Executive Order 13855, signed on December 21, 2018, established a framework for accelerated timber harvesting and vegetation management across approximately 640 million acres of federal land managed by the Forest Service and Bureau of Land Management. The order directed these agencies to adopt expedited procedures for commercial logging operations, prescribed burns, and other "active management" practices justified on wildfire risk reduction grounds. Rather than issuing new statutory authority, the executive order reinterpreted existing agency mandates to prioritize extractive land use and streamline environmental review processes that had previously constrained timber sales on public lands.

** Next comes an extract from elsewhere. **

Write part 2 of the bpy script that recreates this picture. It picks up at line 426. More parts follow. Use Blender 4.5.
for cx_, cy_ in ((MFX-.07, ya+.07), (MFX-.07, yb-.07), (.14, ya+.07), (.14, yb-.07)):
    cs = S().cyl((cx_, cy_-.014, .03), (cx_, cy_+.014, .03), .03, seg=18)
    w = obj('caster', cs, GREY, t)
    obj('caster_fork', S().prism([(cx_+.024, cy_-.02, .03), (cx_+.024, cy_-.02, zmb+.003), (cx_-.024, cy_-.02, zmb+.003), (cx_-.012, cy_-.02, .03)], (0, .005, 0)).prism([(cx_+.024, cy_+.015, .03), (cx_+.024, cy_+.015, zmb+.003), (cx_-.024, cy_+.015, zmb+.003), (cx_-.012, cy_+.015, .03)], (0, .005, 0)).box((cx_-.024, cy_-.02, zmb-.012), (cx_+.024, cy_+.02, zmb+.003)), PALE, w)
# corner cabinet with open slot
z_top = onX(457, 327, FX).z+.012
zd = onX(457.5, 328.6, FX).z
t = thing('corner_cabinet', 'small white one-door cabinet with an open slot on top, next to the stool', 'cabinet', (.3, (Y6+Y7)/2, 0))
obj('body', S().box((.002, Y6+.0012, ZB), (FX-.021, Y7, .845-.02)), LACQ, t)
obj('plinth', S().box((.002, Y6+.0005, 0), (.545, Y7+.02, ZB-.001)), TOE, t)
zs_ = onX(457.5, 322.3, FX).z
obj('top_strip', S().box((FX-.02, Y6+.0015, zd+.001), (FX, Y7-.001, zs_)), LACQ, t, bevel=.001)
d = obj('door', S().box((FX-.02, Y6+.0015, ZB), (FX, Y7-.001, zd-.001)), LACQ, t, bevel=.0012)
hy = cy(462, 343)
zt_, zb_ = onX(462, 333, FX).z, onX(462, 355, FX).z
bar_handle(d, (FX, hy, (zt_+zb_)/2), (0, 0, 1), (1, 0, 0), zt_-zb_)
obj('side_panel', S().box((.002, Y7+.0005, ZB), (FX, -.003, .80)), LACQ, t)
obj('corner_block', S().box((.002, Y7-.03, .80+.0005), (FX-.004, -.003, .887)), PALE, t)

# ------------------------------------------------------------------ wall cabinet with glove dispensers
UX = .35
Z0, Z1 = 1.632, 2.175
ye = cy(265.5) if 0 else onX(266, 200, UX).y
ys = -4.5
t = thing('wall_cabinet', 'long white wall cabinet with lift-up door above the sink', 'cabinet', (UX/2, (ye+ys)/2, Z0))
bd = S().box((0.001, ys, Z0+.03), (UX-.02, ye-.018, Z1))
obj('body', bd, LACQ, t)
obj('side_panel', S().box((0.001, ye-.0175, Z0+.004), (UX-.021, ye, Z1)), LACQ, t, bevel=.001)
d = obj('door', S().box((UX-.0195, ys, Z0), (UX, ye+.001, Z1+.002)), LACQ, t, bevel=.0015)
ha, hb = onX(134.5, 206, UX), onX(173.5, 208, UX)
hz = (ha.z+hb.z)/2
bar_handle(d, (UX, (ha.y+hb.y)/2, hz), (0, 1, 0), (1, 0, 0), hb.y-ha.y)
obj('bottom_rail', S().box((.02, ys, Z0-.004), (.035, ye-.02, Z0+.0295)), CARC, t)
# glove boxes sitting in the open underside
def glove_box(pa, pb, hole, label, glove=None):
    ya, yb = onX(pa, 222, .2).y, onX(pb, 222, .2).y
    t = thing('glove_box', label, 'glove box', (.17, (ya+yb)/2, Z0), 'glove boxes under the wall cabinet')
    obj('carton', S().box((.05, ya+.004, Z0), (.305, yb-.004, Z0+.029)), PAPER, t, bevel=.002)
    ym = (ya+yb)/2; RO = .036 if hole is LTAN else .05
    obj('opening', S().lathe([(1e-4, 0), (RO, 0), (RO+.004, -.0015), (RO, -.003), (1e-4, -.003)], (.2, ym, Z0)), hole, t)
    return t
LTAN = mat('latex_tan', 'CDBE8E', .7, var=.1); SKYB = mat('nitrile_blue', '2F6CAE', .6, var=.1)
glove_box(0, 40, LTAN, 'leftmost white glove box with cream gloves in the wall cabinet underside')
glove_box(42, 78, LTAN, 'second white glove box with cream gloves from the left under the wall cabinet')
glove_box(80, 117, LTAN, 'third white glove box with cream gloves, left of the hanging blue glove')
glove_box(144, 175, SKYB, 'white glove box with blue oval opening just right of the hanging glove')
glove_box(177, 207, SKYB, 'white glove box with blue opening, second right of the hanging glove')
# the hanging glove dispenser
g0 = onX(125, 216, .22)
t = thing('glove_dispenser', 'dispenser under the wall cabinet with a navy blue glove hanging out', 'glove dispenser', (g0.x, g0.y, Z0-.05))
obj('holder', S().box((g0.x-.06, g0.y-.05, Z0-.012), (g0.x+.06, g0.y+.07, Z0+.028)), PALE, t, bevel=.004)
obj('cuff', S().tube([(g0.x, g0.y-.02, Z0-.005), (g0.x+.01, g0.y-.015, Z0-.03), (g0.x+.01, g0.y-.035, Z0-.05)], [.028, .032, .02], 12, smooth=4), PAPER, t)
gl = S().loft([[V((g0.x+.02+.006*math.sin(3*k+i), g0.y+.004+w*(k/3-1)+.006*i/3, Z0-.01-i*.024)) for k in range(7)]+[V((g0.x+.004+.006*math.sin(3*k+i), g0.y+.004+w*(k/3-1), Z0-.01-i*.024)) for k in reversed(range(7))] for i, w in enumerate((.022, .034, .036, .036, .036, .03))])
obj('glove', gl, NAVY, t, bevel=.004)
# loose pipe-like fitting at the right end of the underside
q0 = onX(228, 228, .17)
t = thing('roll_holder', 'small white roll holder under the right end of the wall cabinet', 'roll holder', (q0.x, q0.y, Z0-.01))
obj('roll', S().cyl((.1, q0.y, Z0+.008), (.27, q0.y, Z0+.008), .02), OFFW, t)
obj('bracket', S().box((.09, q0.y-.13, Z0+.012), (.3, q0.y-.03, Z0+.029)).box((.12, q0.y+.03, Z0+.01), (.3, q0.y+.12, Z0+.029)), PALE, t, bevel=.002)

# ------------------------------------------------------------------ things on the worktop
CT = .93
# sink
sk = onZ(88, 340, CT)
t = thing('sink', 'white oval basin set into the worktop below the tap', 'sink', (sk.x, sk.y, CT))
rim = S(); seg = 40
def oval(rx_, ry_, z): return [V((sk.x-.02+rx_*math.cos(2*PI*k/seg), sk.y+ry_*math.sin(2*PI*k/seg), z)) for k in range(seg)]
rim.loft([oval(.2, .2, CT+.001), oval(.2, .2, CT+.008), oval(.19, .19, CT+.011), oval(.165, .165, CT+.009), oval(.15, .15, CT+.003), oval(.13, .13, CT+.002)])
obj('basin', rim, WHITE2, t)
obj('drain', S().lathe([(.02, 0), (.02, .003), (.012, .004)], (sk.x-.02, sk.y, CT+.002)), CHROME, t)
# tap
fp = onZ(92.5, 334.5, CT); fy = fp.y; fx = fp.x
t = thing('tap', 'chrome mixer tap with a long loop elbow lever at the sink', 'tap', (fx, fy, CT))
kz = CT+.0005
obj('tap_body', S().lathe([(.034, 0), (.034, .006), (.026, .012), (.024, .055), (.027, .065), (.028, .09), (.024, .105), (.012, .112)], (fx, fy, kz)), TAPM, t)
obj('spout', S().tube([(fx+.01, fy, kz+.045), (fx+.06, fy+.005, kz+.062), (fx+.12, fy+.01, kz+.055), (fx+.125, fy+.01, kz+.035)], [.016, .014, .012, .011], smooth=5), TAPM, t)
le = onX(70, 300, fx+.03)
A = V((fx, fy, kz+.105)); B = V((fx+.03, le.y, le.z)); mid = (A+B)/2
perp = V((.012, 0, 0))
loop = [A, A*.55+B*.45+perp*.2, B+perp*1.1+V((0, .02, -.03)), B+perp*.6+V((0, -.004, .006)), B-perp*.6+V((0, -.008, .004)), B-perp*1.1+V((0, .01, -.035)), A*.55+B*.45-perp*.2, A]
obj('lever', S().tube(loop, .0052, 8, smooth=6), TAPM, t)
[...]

The order's practical effects extended to millions of acres across western states and beyond. Timber companies gained improved access to federal forests through streamlined permitting processes, while environmental review timelines were compressed. Ranchers benefited from expanded grazing privileges on federal rangelands under the guise of vegetation management. Conversely, conservation organizations, tribal nations reliant on forest ecosystem integrity, and communities dependent on intact watersheds faced diminished input in land management decisions and reduced environmental protections on lands held in public trust.

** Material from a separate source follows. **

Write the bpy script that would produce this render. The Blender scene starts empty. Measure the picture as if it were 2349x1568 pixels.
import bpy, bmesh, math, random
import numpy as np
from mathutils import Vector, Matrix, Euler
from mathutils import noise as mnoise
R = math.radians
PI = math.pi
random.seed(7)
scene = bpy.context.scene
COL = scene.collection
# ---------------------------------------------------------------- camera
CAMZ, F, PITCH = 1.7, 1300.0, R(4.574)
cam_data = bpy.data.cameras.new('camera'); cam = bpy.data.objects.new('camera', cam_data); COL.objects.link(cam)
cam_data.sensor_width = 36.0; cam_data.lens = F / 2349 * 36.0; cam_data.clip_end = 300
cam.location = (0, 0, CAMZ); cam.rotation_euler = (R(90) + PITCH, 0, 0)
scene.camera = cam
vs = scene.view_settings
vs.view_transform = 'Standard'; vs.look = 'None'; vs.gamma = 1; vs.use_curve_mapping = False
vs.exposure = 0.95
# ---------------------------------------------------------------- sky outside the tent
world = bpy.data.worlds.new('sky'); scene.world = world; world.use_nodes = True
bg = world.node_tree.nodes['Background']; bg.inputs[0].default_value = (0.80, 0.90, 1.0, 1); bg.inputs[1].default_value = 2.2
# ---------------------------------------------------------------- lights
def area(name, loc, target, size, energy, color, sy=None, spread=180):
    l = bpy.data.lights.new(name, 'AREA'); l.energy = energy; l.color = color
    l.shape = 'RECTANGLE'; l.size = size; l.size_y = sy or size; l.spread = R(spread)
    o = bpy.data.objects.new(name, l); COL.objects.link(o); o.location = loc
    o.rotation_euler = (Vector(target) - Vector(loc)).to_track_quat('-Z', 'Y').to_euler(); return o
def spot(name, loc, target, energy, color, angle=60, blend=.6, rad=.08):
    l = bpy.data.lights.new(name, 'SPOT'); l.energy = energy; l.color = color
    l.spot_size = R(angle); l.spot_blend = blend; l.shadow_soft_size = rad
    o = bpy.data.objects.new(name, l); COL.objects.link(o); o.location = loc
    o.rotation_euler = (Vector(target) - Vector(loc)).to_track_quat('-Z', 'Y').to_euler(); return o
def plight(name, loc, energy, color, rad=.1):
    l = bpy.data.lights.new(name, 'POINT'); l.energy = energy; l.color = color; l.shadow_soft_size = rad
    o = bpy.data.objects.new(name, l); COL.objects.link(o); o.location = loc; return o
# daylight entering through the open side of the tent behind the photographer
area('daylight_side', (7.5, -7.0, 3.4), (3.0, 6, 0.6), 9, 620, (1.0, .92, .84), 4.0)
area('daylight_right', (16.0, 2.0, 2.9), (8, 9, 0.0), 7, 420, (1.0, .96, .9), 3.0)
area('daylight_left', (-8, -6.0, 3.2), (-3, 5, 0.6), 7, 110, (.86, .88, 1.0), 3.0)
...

This order functioned as an early instrument in a broader pattern of federal land rollback that accelerated dramatically in subsequent administrations. The Forest Service Regional Offices restructuring of April 2026 represents a direct escalation, dismantling the institutional capacity to implement consistent oversight across 193 million acres. Simultaneously, the Trump administration's 2026 actions opening Minnesota wilderness to mining and invoking wartime authority to accelerate fossil fuel extraction demonstrate how the 2018 executive order established procedural and philosophical groundwork for treating federal lands primarily as resource extraction zones rather than conservation entities.

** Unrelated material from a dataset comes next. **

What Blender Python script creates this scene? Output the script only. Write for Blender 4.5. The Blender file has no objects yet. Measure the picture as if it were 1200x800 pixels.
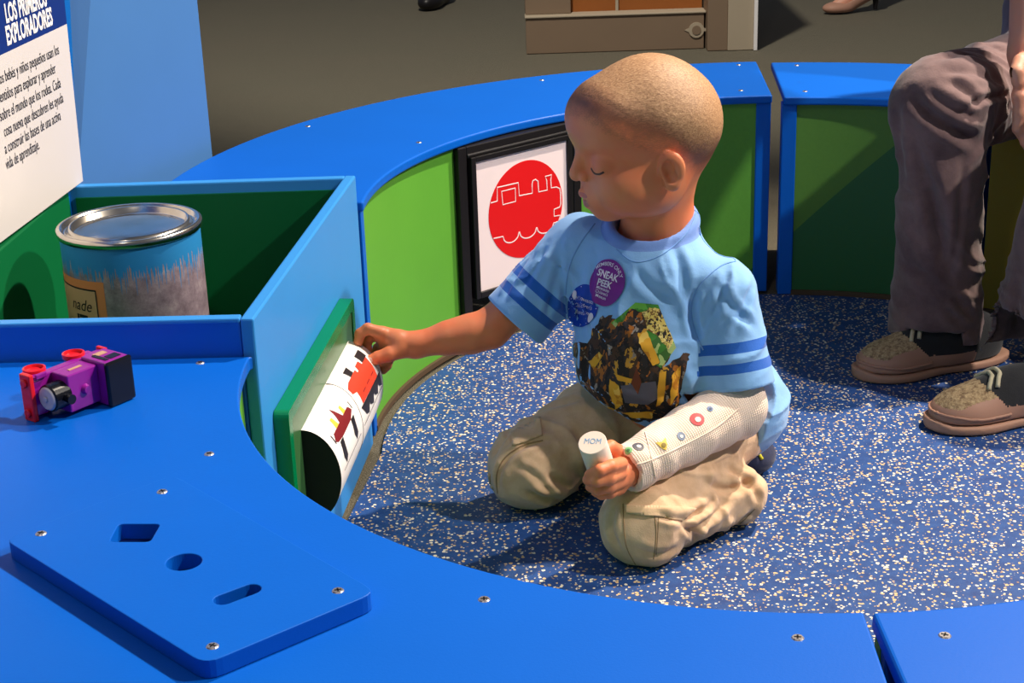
import bpy, bmesh, math, random
import numpy as np
from mathutils import Vector, Matrix
from mathutils.bvhtree import BVHTree
from mathutils.geometry import delaunay_2d_cdt
random.seed(7)
SC = bpy.context.scene
COL = SC.collection
PI = math.pi
BH = .323                      # height of the bench tops

# ------------------------------------------------------------------ camera
FPX = 1900.0; PITCH = .357; ROLL = -.033
CAM = np.array([-.38, -1.92, .855])
_cp, _sp = math.cos(PITCH), math.sin(PITCH)
FW = np.array([0, _cp, -_sp]); _r = np.array([1., 0, 0]); _u = np.cross(_r, FW)
RT = math.cos(ROLL)*_r+math.sin(ROLL)*_u
UP = -math.sin(ROLL)*_r+math.cos(ROLL)*_u
def ray(x, y):
    return (x-600)/FPX*RT-(y-400)/FPX*UP+FW
def W(x, y, z=None, Y=None, X=None):
    d = ray(x, y)
    t = (z-CAM[2])/d[2] if z is not None else ((Y-CAM[1])/d[1] if Y is not None else (X-CAM[0])/d[0])
    return CAM+d*t
def WP(x, y, A, n):
    d = ray(x, y); A = np.array(A, float); n = np.array(n, float)
    return CAM+d*(((A-CAM)@n)/(d@n))
cd = bpy.data.cameras.new('camera'); co = bpy.data.objects.new('camera', cd); COL.objects.link(co)
cd.sensor_width = 36; cd.lens = FPX/1200*36; cd.clip_start = .02; cd.clip_end = 60
M = Matrix(((RT[0], UP[0], -FW[0], CAM[0]), (RT[1], UP[1], -FW[1], CAM[1]), (RT[2], UP[2], -FW[2], CAM[2]), (0, 0, 0, 1)))
co.matrix_world = M; SC.camera = co

# ------------------------------------------------------------------ materials
def srgb(r, g, b):
    f = lambda c: (c/255/12.92) if c/255 <= .04045 else ((c/255+.055)/1.055)**2.4
    return (f(r), f(g), f(b), 1)
class NT:
    def __init__(s, name):
        s.m = bpy.data.materials.new(name); s.m.use_nodes = True; s.t = s.m.node_tree
        s.b = s.t.nodes['Principled BSDF']; s.out = s.t.nodes['Material Output']
    def n(s, k, **kw):
        o = s.t.nodes.new(k)
        for a, v in kw.items():
            if a in ('operation', 'blend_type', 'data_type', 'attribute_name', 'feature', 'noise_dimensions', 'mode', 'wave_type', 'bands_direction', 'interpolation_type', 'distance', 'vector_type', 'clamp', 'use_clamp'):
                setattr(o, a, v)
            else:
                o.inputs[a.replace('_', ' ')].default_value = v
        return o
    def l(s, a, b): s.t.links.new(a, b)
    def mix(s, fac, a, b):
        o = s.t.nodes.new('ShaderNodeMix'); o.data_type = 'RGBA'
        for i, v in ((0, fac), (6, a), (7, b)):
            if hasattr(v, 'is_output'): s.l(v, o.inputs[i])
            else: o.inputs[i].default_value = v
        return o.outputs[2]
    def math(s, op, a, b=None):
        o = s.t.nodes.new('ShaderNodeMath'); o.operation = op
        for i, v in ((0, a), (1, b)):
            if v is None: continue
            if hasattr(v, 'is_output'): s.l(v, o.inputs[i])
            else: o.inputs[i].default_value = v
        return o.outputs[0]
    def coord(s, k='Object'): return s.n('ShaderNodeTexCoord').outputs[k]
    def attr(s, name, out='Fac'): return s.n('ShaderNodeAttribute', attribute_name=name).outputs[out]
    def noise(s, vec, scale, detail=3, rough=.6, out='Fac'):
        o = s.n('ShaderNodeTexNoise', Scale=scale, Detail=detail, Roughness=rough); s.l(vec, o.inputs['Vector']); return o.outputs[out]
    def ramp(s, fac, stops, interp='LINEAR'):
        o = s.t.nodes.new('ShaderNodeValToRGB'); o.color_ramp.interpolation = interp
        e = o.color_ramp.elements
        while len(e) < len(stops): e.new(.5)
        for k, (p, c) in enumerate(stops): e[k].position = p; e[k].color = c if len(c) == 4 else (*c, 1)
        s.l(fac, o.inputs[0]); return o.outputs[0]
    def bump(s, h, strength=.2, dist=.001):
        o = s.n('ShaderNodeBump', Strength=strength); o.inputs['Distance'].default_value = dist
        s.l(h, o.inputs['Height']); s.l(o.outputs[0], s.b.inputs['Normal'])
    def base(s, c):
        if hasattr(c, 'is_output'): s.l(c, s.b.inputs['Base Color'])
        else: s.b.inputs['Base Color'].default_value = c
    def set(s, **k):
        for a, v in k.items(): s.b.inputs[a.replace('_', ' ')].default_value = v
        return s.m
def mono(c, f): return (c[0]*f, c[1]*f, c[2]*f, 1)
def plastic(name, col, rough=.38, var=.06, bump=.12, scale=90, spec=.3):
    k = NT(name); v = k.coord()
    n = k.noise(v, 9, 4); k.base(k.mix(n, mono(col, 1-var), mono(col, 1+var)))
    n2 = k.noise(v, scale*6, 2); k.bump(n2, bump, .0006)
    k.set(Roughness=rough); k.b.inputs['Specular IOR Level'].default_value = spec
    return k.m
BLUE = srgb(0, 92, 195)
M_blue = plastic('blue_plastic', BLUE, .45, .05, spec=.22)
M_sky = plastic('sky_blue_plastic', srgb(54, 140, 214), .38, .05)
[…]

The order remains active and legally operative absent congressional action or judicial intervention. No major court challenges successfully blocked implementation, though conservation groups filed lawsuits contesting specific timber sales authorized under the order's framework. Reversing EO 13855 would require executive action restoring environmental review standards and reestablishing procedural safeguards in Forest Service and BLM decision-making, though the institutional damage from subsequent restructuring would complicate full restoration of previous conservation protocols.